Disney Analyst
Well-Known Member
It's possible that safety standards simply changed. Cedar Point in Ohio, for example, used to keep running all the trains on its roller coasters in rain if it was able to do so. Then two trains on one roller coaster had a minor collision in rain, and so now they have a tendency to, if their coasters remain open, go down to only running with one train. Safety standards change all the time at parks, and we're almost never privy to the reasons. That is not evidence of laziness or ineptitude on the part of the park.
It doesn't necessarily need to be heavy rain to close TT either.
In terms of the videos you present as evidence, I'm not sure what they necessarily prove. You say that they prove the ride operated in rain. But looking at those two videos, both were from years ago, which could simply mean that safety standards have changed, as stated above. We also were not present and thus cannot know the exact circumstances in which the ride was deemed ok to operate.
In the first video, it is indeed clearly raining at the start of the video. However, I dispute what you said about the interiors. With the interiors, it does indeed look like the track is shiny in the way that surfaces reflect light when they have been rained on. But what I noticed is that the same 'rainy-day sheen' look appears visible underneath the cop car at the beginning, Mater, and several of the stationary cars inside the interior version of Radiator Springs. These 'cars' would have no reason to have that rainy day shine as they remain off the ride track. This leads me to believe that this might be evidence of something other than rain seeping into the interior-perhaps hydraulic fluid or some other liquid that runs through AAs.
During the second video, it is unclear to me that it is actually raining at the moment the video it was shot. Sure, the video is called RSR in the rain and the outside track appears wet. However, the only water shown on the screen appears to have already been extant on the vehicles and track; the only time water visibly appears to be falling on the screen is when cars begin the race and first go outside. This means that it may well have simply been dripping down the outside wall, as water sometimes drips from trees even after it is no longer actively raining.
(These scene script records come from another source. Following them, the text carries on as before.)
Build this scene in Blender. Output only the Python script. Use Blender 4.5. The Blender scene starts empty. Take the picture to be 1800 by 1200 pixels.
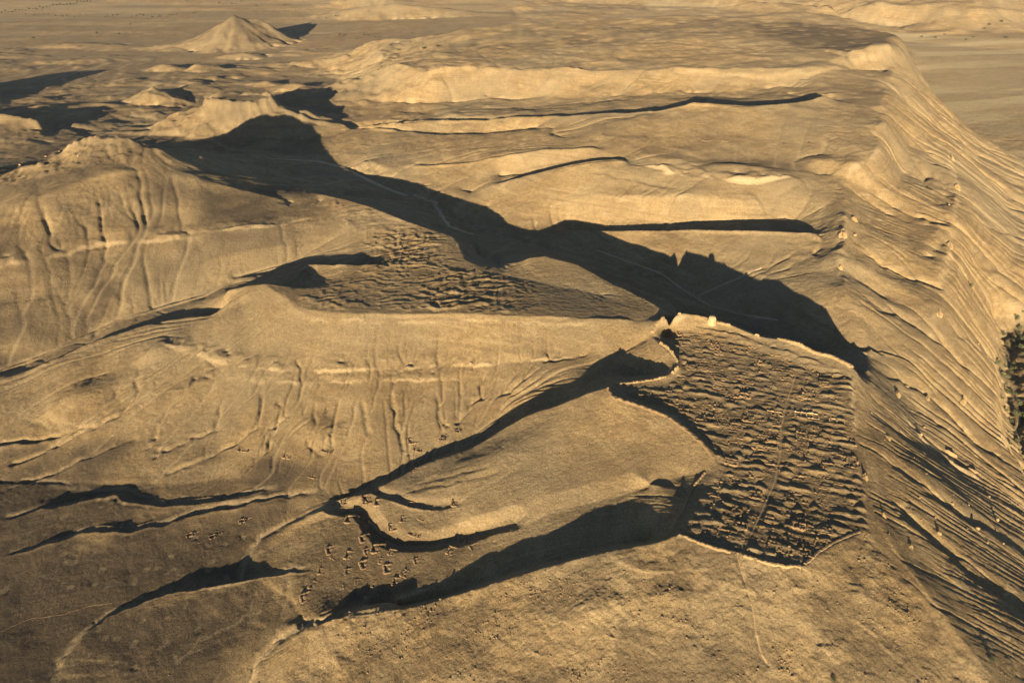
import bpy, bmesh, math, random, time
import numpy as np
T0 = time.time()
C = bpy.context.scene.collection
S = bpy.context.scene
R = math.radians

# ---------------------------------------------------------------- camera, sky, sun, exposure
PITCH, FPX, HC = 32.5, 1216.0, 250.0          # degrees below the horizon, focal length in photo pixels, metres above the ruin
cam = bpy.data.cameras.new('camera'); cam.sensor_width = 36.0; cam.lens = FPX / 1800 * 36
cam.clip_start = 1.0; cam.clip_end = 60000
co = bpy.data.objects.new('camera', cam); C.objects.link(co)
co.location = (0, 0, HC); co.rotation_euler = (R(90 - PITCH), 0, 0)
S.camera = co
SUN_AZ, SUN_EL = 15.0, 10.0                     # light travels SUN_AZ degrees right of the view, SUN_EL is the sun's height
w = bpy.data.worlds.new('World'); S.world = w; w.use_nodes = True
nt = w.node_tree
sky = nt.nodes.new('ShaderNodeTexSky'); sky.sky_type = 'NISHITA'; sky.sun_disc = False
sky.sun_elevation = R(SUN_EL); sky.sun_rotation = R(180 + SUN_AZ); sky.altitude = 900
sky.air_density = 0.7; sky.dust_density = 0.2
bg = nt.nodes['Background']; bg.inputs['Strength'].default_value = 0.05
nt.links.new(sky.outputs[0], bg.inputs[0])
sl = bpy.data.lights.new('sun', 'SUN'); sl.energy = 5.0; sl.angle = R(0.5); sl.color = (1.0, 0.825, 0.535)
so = bpy.data.objects.new('sun', sl); C.objects.link(so)
so.rotation_euler = (R(90 - SUN_EL), 0, R(-SUN_AZ))
S.view_settings.view_transform = 'Standard'; S.view_settings.look = 'None'
S.view_settings.exposure = 1.7; S.view_settings.gamma = 1.0
S.cycles.max_bounces = 4; S.cycles.diffuse_bounces = 2

# ---------------------------------------------------------------- photo pixel -> place
CP_, SP_ = math.cos(R(PITCH)), math.sin(R(PITCH))
def ray(px, py):
    dx = np.asarray(px, float) - 900.0; dy = np.asarray(py, float) - 600.0
    return dx, FPX * CP_ - dy * SP_, -(FPX * SP_ + dy * CP_)
def at(px, py, z):
    x, y, d = ray(px, py)
    t = (HC - z) / -d
    return x * t, y * t
def line(pts, dx=0.0, dy=0.0, dz=0.0, z=None):
    """photo polyline with heights -> world polyline (N,3), optionally shifted"""
    out = []
    for p in pts:
        x, y = at(*p)
        out.append((x + dx, y + dy, (p[2] + dz) if z is None else z))
    return np.array(out)

# ---------------------------------------------------------------- noise
def _h(ix, iy, seed):
    n = (ix.astype(np.int64) * 374761393 + iy.astype(np.int64) * 668265263 + seed * 1274126177) & 0xFFFFFFFF
    n = ((n ^ (n >> 13)) * 1274126177) & 0xFFFFFFFF
    n = (n ^ (n >> 16)) & 0xFFFF
    return (n / 32767.5 - 1.0).astype(np.float32)
def vnoise(x, y, seed=0):
    fx, fy = np.floor(x), np.floor(y)
    ix, iy = fx.astype(np.int64), fy.astype(np.int64)
    tx, ty = (x - fx).astype(np.float32), (y - fy).astype(np.float32)
    tx = tx * tx * tx * (tx * (tx * 6 - 15) + 10); ty = ty * ty * ty * (ty * (ty * 6 - 15) + 10)
    a, b = _h(ix, iy, seed), _h(ix + 1, iy, seed); c, d = _h(ix, iy + 1, seed), _h(ix + 1, iy + 1, seed)
    return (a + (b - a) * tx) * (1 - ty) + (c + (d - c) * tx) * ty
def fbm(x, y, o=4, seed=0, g=0.5):
    s = 0; a = 1.0; t = 0
    for i in range(o):
        s = s + a * vnoise(x * 2.0 ** i + i * 17.3, y * 2.0 ** i - i * 9.1, seed + i); t += a; a *= g
    return s / t
def sstep(a, b, x):
    t = np.clip((x - a) / (b - a), 0, 1); return t * t * (3 - 2 * t)

# ---------------------------------------------------------------- relief: height lines read off the place
Z = []        # world polylines the ground passes through
def zl(pts, **k): Z.append(line(pts, **k))

# the walled spur: rampart crests, inner foot, inside
rim_n = [(1140,592,-4),(1150,570,1),(1165,558,4),(1200,549,6.5),(1240,553,6.5),(1262,560,4.5),(1290,570,3.5),(1330,588,2),(1350,592,1),(1380,594,3),(1405,602,4),(1430,616,3),(1460,622,3),(1488,634,3),(1505,650,1)]
zl(rim_n)
zl([(1205,580,-1.6),(1260,590,-1.8),(1330,616,-2.2),(1380,634,-2.6),(1430,652,-2.6),(1495,668,-2)])
zl(rim_n[2:], dx=8, dy=24, dz=-22)
zl(rim_n[3:-1], dx=14, dy=55, z=-33)
rim_w = [(1143,590,-4),(1160,604,-2),(1178,618,-1),(1190,634,-0.5),(1190,648,-0.5),(1175,660,-1),(1140,667,-2),(1100,672,-2),(1075,676,-3)]
zl(rim_w)
zl([(1195,600,-3),(1205,632,-3),(1203,655,-2.6),(1180,672,-2.6),(1140,682,-2.6)])
rim_l = [(1066,680,0),(1074,694,1.2),(1100,704,1.4),(1140,716,1.2),(1180,733,1),(1215,758,1),(1240,780,.6),(1258,802,0),(1262,828,-1.5)]
zl(rim_l)
zl([(1085,690,-1.6),(1110,697,-1.4),(1150,708,-1.6),(1190,724,-1.8),(1222,748,-2),(1248,770,-2),(1268,795,-2),(1275,825,-2.2)])
zl([(1262,828,-1.5),(1240,855,-3),(1215,885,-3.5),(1195,912,-1.5),(1192,938,1)])
rim_s = [(1192,938,.8),(1240,958,1.4),(1290,971,1.4),(1325,982,1.7),(1360,992,1.8),(1410,996,1.4)]
zl(rim_s)
zl([(1200,926,-.6),(1240,946,.6),(1290,959,.7),(1325,969,.9),(1360,977,1.0),(1402,981,.6)])
zl([(1410,996,1.8),(1440,968,.6),(1480,945,-.5),(1515,932,-1)])
zl([(1300,690,-2.4),(1400,700,-2.6),(1480,720,-2.8)]); zl([(1300,780,-2.0),(1400,790,-2.2),(1490,800,-2.6)])
zl([(1290,870,-1.6),(1390,880,-1.4),(1500,880,-1.8)]); zl([(1235,925,.2),(1260,922,0),(1340,940,.1),(1440,925,-.6)]); zl([(1222,905,-.8),(1245,880,-1.6)])
# eastern rim and scarp
zl([(1505,650,1),(1512,700,-2.5),(1508,750,-3.5),(1512,800,-3),(1528,860,-2.5),(1542,915,-2),(1575,970,-4),(1620,1030,-7),(1680,1110,-12),(1750,1200,-18),(1850,1330,-25)])
zl([(1500,600,-20),(1515,610,-24),(1530,640,-14),(1535,700,-10),(1545,760,-10),(1560,830,-10),(1585,900,-9),(1640,990,-14),(1720,1090,-21),(1800,1180,-27)])
zl([(1500,600,-20),(1505,585,-16),(1490,530,-8),(1478,470,-4),(1490,400,2),(1480,340,8),(1485,308,12),(1520,285,22),(1548,250,29),(1558,190,34),(1578,113,30)])
zl([(1600,180,8),(1668,258,-8),(1684,330,-14),(1670,430,-20),(1650,540,-28),(1632,590,-32),(1590,690,-34),(1640,790,-44),(1725,838,-58),(1790,900,-66)])
zl([(1668,258,-8),(1684,330,-14),(1670,430,-20),(1650,540,-28),(1632,590,-32)], dx=8, dy=-4, dz=-4)
zl([(1600,255,2),(1575,335,-7),(1560,430,-13),(1552,520,-21)]); zl([(1530,265,24),(1505,330,2),(1510,400,-4),(1505,480,-10)])
toe = [(1600,126,-82),(1640,178,-82),(1700,234,-81),(1800,285,-81),(1900,400,-81),(1960,520,-82)]
zl(toe)
zl([(1745,560,-78),(1765,600,-80),(1772,650,-80),(1780,700,-80),(1790,760,-82),(1830,850,-84),(1900,1000,-86),(2000,1200,-88)])
zl([(1800,520,-72),(1850,560,-78),(1880,700,-84)]); zl([(1700,262,-50),(1760,310,-53),(1790,430,-56),(1760,520,-62)]); zl([(1850,330,-76),(1900,430,-76),(1900,520,-78)])
# foreground shoulder
zl([(550,1092,-46),(620,1083,-43),(700,1073,-39),(780,1052,-34),(850,1028,-28),(940,1000,-20),(1000,985,-14),(1080,965,-8),(1140,955,-4),(1192,938,1)])
zl([(430,1260,-66),(500,1200,-56),(600,1200,-50),(700,1200,-45),(900,1200,-34),(1100,1200,-24),(1300,1200,-17),(1500,1200,-15),(1700,1200,-18)])
zl([(300,1500,-66),(900,1500,-48),(1500,1500,-36),(1900,1500,-40)])
zl([(900,1080,-28),(1050,1060,-15),(1200,1040,-7),(1350,1060,-4),(1500,1040,-4),(1600,1080,-8)])
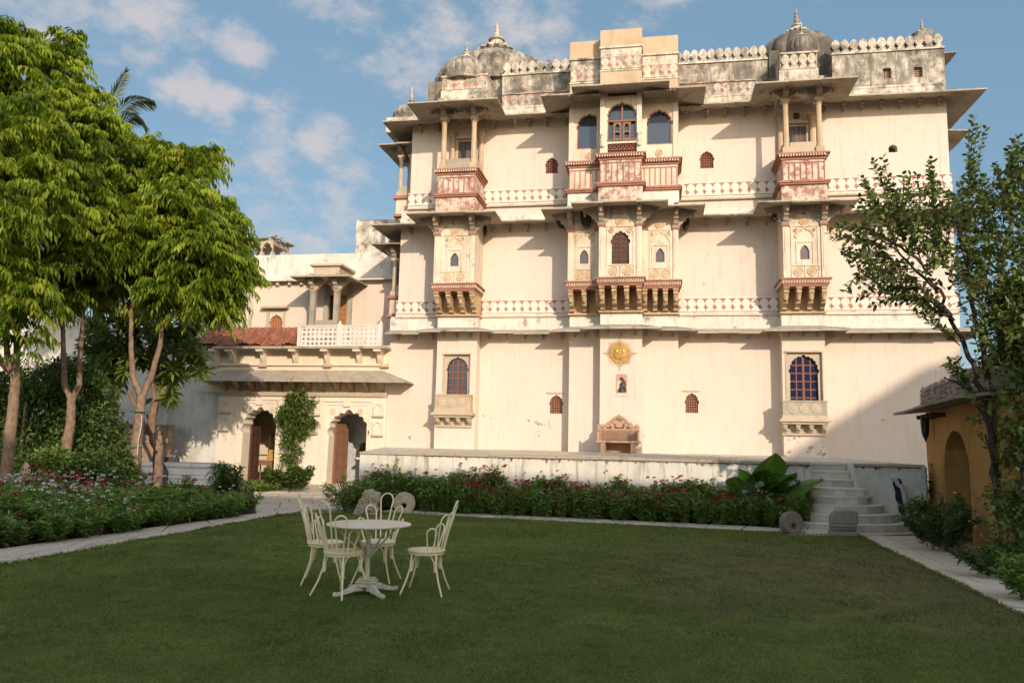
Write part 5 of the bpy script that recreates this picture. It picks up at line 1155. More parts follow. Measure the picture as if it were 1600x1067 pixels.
MB().box(.4, 6.4, *sorted((2.6*sgn, 3*sgn)), -.1, hz-.02).box(.4, 6.4, *sorted((.46*sgn, 2.6*sgn)), hz-.1, hz-.03).build('inner_wall', 'slate_and_void_dark', hut)  # near-black colour paints in the darkness seen through the doorway
# eave slabs along the top, reaching over the lawn side
for k in range(7):
    a = -.55+k*1.0; h = random.uniform(-.02, .02)
    xs = (a+.01, a+.99); z0_, z1_ = hz+.02+h, hz+.05
    MB().hexa([(xs[0], -.62*sgn, z0_-.08), (xs[1], -.62*sgn, z0_-.08), (xs[1], .3*sgn, z1_), (xs[0], .3*sgn, z1_), (xs[0], -.62*sgn, z0_-.03), (xs[1], -.62*sgn, z0_-.03), (xs[1], .3*sgn, z1_+.06), (xs[0], .3*sgn, z1_+.06)]).build('eave_slab', 'rubble_stone', hut)
pt = along(1449, 604)[1]
MB().box(-.15, 6.4, *sorted((-.05*sgn, .42*sgn)), hz+.11, pt-.12).build('parapet_core', 'rubble_stone', hut)
for row in range(5):
    x = -.2+random.uniform(0, .1)
    while x < 5.2:
        w = random.uniform(.10, .42); zz = hz+.12+row*(pt-hz-.2)/5+random.uniform(-.03, .03); hgt = (pt-hz-.2)/5*random.uniform(.6, 1.5); pr = random.uniform(.0, .05)
        MB().box(x, x+w-.025, *sorted(((-.05-pr)*sgn, .1*sgn)), zz, zz+hgt-.02).build('rubble_block', 'rubble', hut, bev=.02); x += w
for k in range(40):
    x = -.15+k*.14; MB().box(x, x+random.uniform(.1, .2), *sorted((-.08*sgn, .3*sgn)), pt-.12, pt-.10+random.uniform(.02, .14)).build('cap_stone', 'rubble', hut, bev=.02)
for k in range(4):
    x = .5+k*.55; MB().box(x, x+.09, *sorted((-.28*sgn, 0)), hz-.18, hz-.09).build('beam_end', 'dark_wood', hut)
# lantern on the wall
lx, lz = along(1458, 668); P = HA+hd*lx-nrm*sgn*.16
lan = thing('wall_lantern', 'black iron lantern hanging on the ochre wall near its left corner', 'lantern', (P.x, P.y, lz), hang)
MB().lathe([(.015, .30), (.03, .28), (.04, .25), (.095, .17), (.10, .14), (.085, -.10), (.06, -.20), (.03, -.26), (.01, -.32)], n=6).box(-.02, .02, -.02 if sgn > 0 else -.16, .16 if sgn > 0 else .02, .24, .28).build('lantern_body', 'iron_black', lan)
# ================================================================== GROUND, LAWN, PATHS
def sheet(name, pts, z, mat_, **kw):
    me = bpy.data.meshes.new(name); flat = [Vector((p[0], p[1])) for p in pts]; r = delaunay_2d_cdt(flat, [(i, (i+1) % len(flat)) for i in range(len(flat))], [], 2, 1e-7)
    me.from_pydata([(q[0], q[1], z) for q in r[0]], [], [tuple(f) for f in r[2]]); me.materials.append(MT[mat_]); o = bpy.data.objects.new(name, me); COL.objects.link(o)
    for k, v in kw.items(): o[k] = v
    return o
sheet('ground', [(-400, -400), (400, -400), (400, 400), (-400, 400)], -.012, 'dry_ground', kind='structure')
def ext(A, B, t): return (A[0]+(B[0]-A[0])*t, A[1]+(B[1]-A[1])*t)
LA, LBk = gd(0, 885), gd(440, 806); RA, RBk = gd(1600, 965), gd(1340, 838)
T0, T1 = gd(560, 799.5), gd(1215, 829)
lawn_poly = [ext(LA, LBk, -2.2), tuple(LA.xy), tuple(LBk.xy), tuple(gd(500, 799).xy), tuple(T0.xy), tuple(T1.xy), tuple(RBk.xy), tuple(RA.xy), ext(RBk, RA, 2.3)]
sheet('lawn', lawn_poly, .012, 'lawn_turf', kind='structure')
def inside(px, py, poly):
    c = np.zeros(len(px), bool); n = len(poly)
    for i in range(n):
        x0, y0 = poly[i][:2]; x1, y1 = poly[(i+1) % n][:2]
        cond = ((y0 > py) != (y1 > py)) & (px < (x1-x0)*(py-y0)/(y1-y0+1e-12)+x0); c ^= cond
    return c
# --- generic foliage mesh writer: leaves given as base point, direction, side vector, length, width
def leafmesh(name, base, d, side, L, W, tint, mat_, droop=0., six=False):
    n = len(base); L = np.broadcast_to(L, n)[:, None]; W = np.broadcast_to(W, n)[:, None]
    up = np.cross(side, d); tip = base+d*L-np.array([0, 0, 1])*droop*L; mid = base+d*L*.45+up*W*.18
    if six:
        q1 = base+d*L*.28; q2 = base+d*L*.68-np.array([0, 0, 1])*droop*L*.4
        v = np.stack([base, q1-side*W*.5, q2-side*W*.42, tip, q2+side*W*.42, q1+side*W*.5], 1).reshape(-1, 3); k = 6
        idx = np.arange(n)[:, None]*6; f = np.concatenate([np.concatenate([idx, idx+1, idx+2, idx+3], 1), np.concatenate([idx, idx+3, idx+4, idx+5], 1)])
    else:
        v = np.stack([base, mid-side*W*.5, tip, mid+side*W*.5], 1).reshape(-1, 3); k = 4
        idx = np.arange(n)[:, None]*4; f = np.concatenate([idx, idx+1, idx+2, idx+3], 1)
    me = bpy.data.meshes.new(name); nf = len(f)
    me.vertices.add(len(v)); me.vertices.foreach_set('co', v.astype(np.float32).ravel())
    me.loops.add(nf*4); me.loops.foreach_set('vertex_index', f.astype(np.int32).ravel())
    me.polygons.add(nf); me.polygons.foreach_set('loop_start', np.arange(nf, dtype=np.int32)*4); me.polygons.foreach_set('loop_total', np.full(nf, 4, np.int32))
    me.update(calc_edges=True)
    at_ = me.attributes.new('tint', 'FLOAT', 'POINT'); at_.data.foreach_set('value', np.repeat(np.broadcast_to(tint, n), k).astype(np.float32))
    me.materials.append(MT[mat_]); return me
def unit(v): return v/np.maximum(np.linalg.norm(v, axis=-1, keepdims=True), 1e-9)
def perp(d, r=None):
    r = r if r is not None else rng.normal(size=d.shape); return unit(np.cross(d, r))
def link(me, name, parent=None, loc=(0, 0, 0), **kw):
    o = bpy.data.objects.new(name, me); COL.objects.link(o); o.location = loc
    if parent: o.parent = parent; ORG[o.name] = (0, 0, 0)
    for k, v in kw.items(): o[k] = v
    return o
# --- grass blades (one object of uncountable blades)
def blades():
    P = []; Ls = []; Ws = []
    for (y0, y1, dens, h, w) in ((2.5, 6.5, 3400, .030, .005), (6.5, 9.5, 2600, .030, .007), (9.5, 13, 1500, .032, .010), (13, 20, 700, .034, .014)):
        n = int((y1-y0)*16*dens); x = rng.uniform(-8, 8, n); y = rng.uniform(y0, y1, n); k = inside(x, y, lawn_poly) & (abs(x) < y*.72+.6); x, y = x[k], y[k]
        P.append(np.stack([x, y, np.full(len(x), .010)], 1)); Ls.append(h*rng.uniform(.5, 1.35, len(x))); Ws.append(np.full(len(x), w))
    # fringe along the edges
    for i in range(len(lawn_poly)-1):
        a, b_ = np.array(lawn_poly[i][:2]), np.array(lawn_poly[i+1][:2]); n = int(np.linalg.norm(b_-a)*260); t = rng.random(n)[:, None]; q = a+(b_-a)*t+rng.normal(0, .025, (n, 2)); P.append(np.concatenate([q, np.full((n, 1), .012)], 1)); Ls.append(rng.uniform(.03, .075, n)); Ws.append(np.full(n, .011))
    P = np.concatenate(P); L = np.concatenate(Ls); W = np.concatenate(Ws); n = len(P)
    d = unit(np.stack([rng.normal(0, .55, n), rng.normal(0, .55, n), np.ones(n)], 1)); s = perp(d)
    L = L*(1+.35*np.sin(P[:, 0]*5.1+2*np.sin(P[:, 1]*3.3))*np.sin(P[:, 1]*4.7)); patch = .5+.35*np.sin(P[:, 0]*1.3+np.sin(P[:, 1]*.9)*2)*np.sin(P[:, 1]*1.1+1); t = np.clip(patch*.5+rng.random(n)*.6, 0, 1)
    br = np.hypot(P[:, 0]-4.6, P[:, 1]-11)
    return leafmesh('grass', P, d, s, L, W, t, 'grass_blade', .15)
link(blades(), 'grass', None, kind='stuff', label='short mown green grass covering the lawn', category='grass')
# --- paved walks
def paving(name, quad, nu, nv, label=None, mat_='paving_stone', z=.012, jx=.12):
    """irregular courses of stone slabs over a four-cornered strip (world xy)"""
    root = bpy.data.objects.new(name, None); COL.objects.link(root); ORG[root.name] = (0, 0, 0); root['kind'] = 'structure'
    A, B, C_, D = [Vector(q[:2]) for q in quad]
    def P(s, t): return (A.lerp(B, s)).lerp(D.lerp(C_, s), t)
    tv = [0]+[(j+random.uniform(-.12, .12))/nv for j in range(1, nv)]+[1]
    for j in range(nv):
        cuts = [0]; 
        while cuts[-1] < 1: cuts.append(cuts[-1]+random.uniform(.7, 1.35)/nu)
        cuts[-1] = 1
        for i in range(len(cuts)-1):
            g_ = .010; s0_, s1_ = cuts[i], cuts[i+1]
            if s1_-s0_ < .25/nu: continue
            q = [P(s0_, tv[j]), P(s1_, tv[j]), P(s1_, tv[j+1]), P(s0_, tv[j+1])]; c = sum(q, Vector((0, 0)))/4
            q = [c+(p-c)*(1-g_*2/max((p-c).length, .1))+Vector((random.uniform(-.008, .008), random.uniform(-.008, .008))) for p in q]; h = z+random.uniform(.0, .012)
            MB().hexa([(p.x, p.y, -.01) for p in q]+[(p.x, p.y, h+random.uniform(-.002, .002)) for p in q]).build('paving_slab', mat_, root)
    return root
lf = lambda x, y: tuple(gd(x, y).xy)
fA, fB = lf(0, 858), lf(335, 811)
paving('left_path', [ext(LA, LBk, -2.0), tuple(LBk.xy), lf(395, 804), ext(fA, fB, -1.6)], 17, 2, z=.016)
paving('forecourt', [lf(400, 806), lf(548, 800), lf(588, 757), lf(395, 757)], 4, 13)
paving('gate_threshold', [lf(340, 757), lf(600, 757), tuple(l2w(gu(600, 700), .8).xy), tuple(l2w(gu(345, 700), .8).xy)], 8, 2, z=.03)
paving('right_path', [tuple(RBk.xy), ext(RBk, RA, 2.0), ext(lf(1430, 838), lf(1600, 925), 2.6), lf(1430, 838)], 15, 2, z=.016)
paving('lawn_edging', [lf(596, 801), lf(1340, 838), lf(1345, 833), lf(610, 797.5)], 16, 1, z=.035)
paving('step_apron', [lf(1225, 836), lf(1345, 838.5), lf(1440, 834), lf(1430, 826)], 5, 1, z=.010)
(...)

I wouldn't put too much stock in the anecdotal opinions of riders either. It doesn't take much for "it was raining and then we rode Radiator Springs Racers [after it stopped raining]" to become conflated into "They rode RSR in the rain."
Again, the "something changed" is almost certainly based on anecdotal evidence or, if a genuine operational change did occur, is almost certainly because of some safety rule changed. Disney isn't going to take down the most popular ride at DCA "just because" they feel like cutting some operational costs. Even Disney's not that stupid. And if Disney were one to unflinchingly take rides down for the heck of it, then theoretically they would have fixed Indiana Jones a long time ago instead of visibly doing only the bare minimum to keep the ride running until they finally close it for this imminent grand refurb.
"It operated one way and now it operates another", if it indeed regularly operated in such a way, is not proof of laziness or corporate ineptitude. It's only proof of change.
Very much so.
The historic wooden coaster here in Vancouver used to run two trains, now with new safety standards they are only allowed to run one.
Safety standards change all the time.